We look at him through the wrong end of the telescope of time,
Luckily for us.

D. H. Lawrence

I remember reading this poem with a Shared Reading group I used to run in Sefton years ago. I remember how we all looked up at each other and smiled after first hearing this - smiles of wonderment, surprise, and perhaps something akin to that shared euphoria that comes in being reminded that there's still so much more to the world than we will ever know, so much of our pasts still to learn, so much still to come.

We spoke about why we would imagine hummingbirds in such as far off place to begin with. 'They're not extinct you know,' one member pointed out to me at the time. Another said that anything 'primeval' belongs to the land of the dinosaurs not hummingbirds. We were starting to get caught up in facts of evolution and we were losing our way a bit so we re-read it, and this time I asked the group to simply notice how we felt whilst listening to it and what we noticed.

'This little bit chipped off in brilliance', observed the same person who had originally pointned out to me that hummingbirds were not extinct 'That's what birds are like - flashes of brilliance.' We pondered some more on the word 'brilliance' as well as the seeming randomness of 'this little bit' and the exuberant energy of the 'whizzing'.

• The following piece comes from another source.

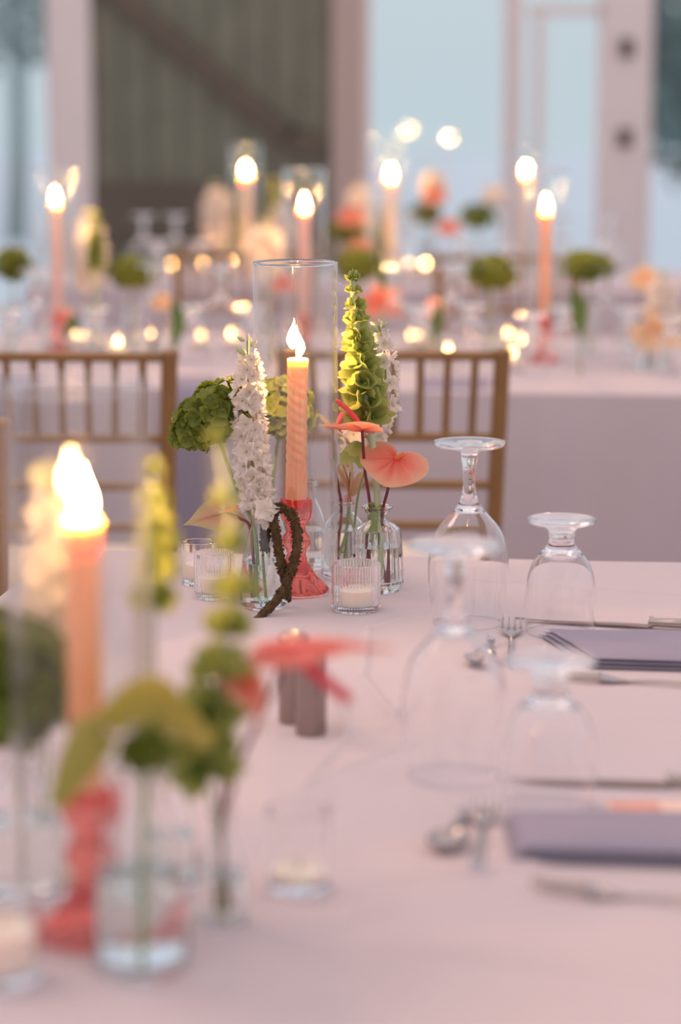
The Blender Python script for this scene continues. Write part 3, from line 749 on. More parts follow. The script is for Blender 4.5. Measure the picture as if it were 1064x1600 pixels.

'It's so alive', said a member who was new to the group that week, 'maybe that's the brilliance - that when everything else seems slow or sluggish, lthings like this can take us by surprise kind of thing?'

I think that may be one of the reasons why I enjoy this poem - it kind of takes my breath away alittle bit, flashes across me with a kind of life spirit that can't be contained or fully pinned down. It also reminds me not to underestimate the power of small creatures, the power of small things and moments of imagination.

Please do let us know if any of you know of any poems about birds that's you'd like to share. It was the first day of Spring on Saturday. Let's try to keep looking outwards.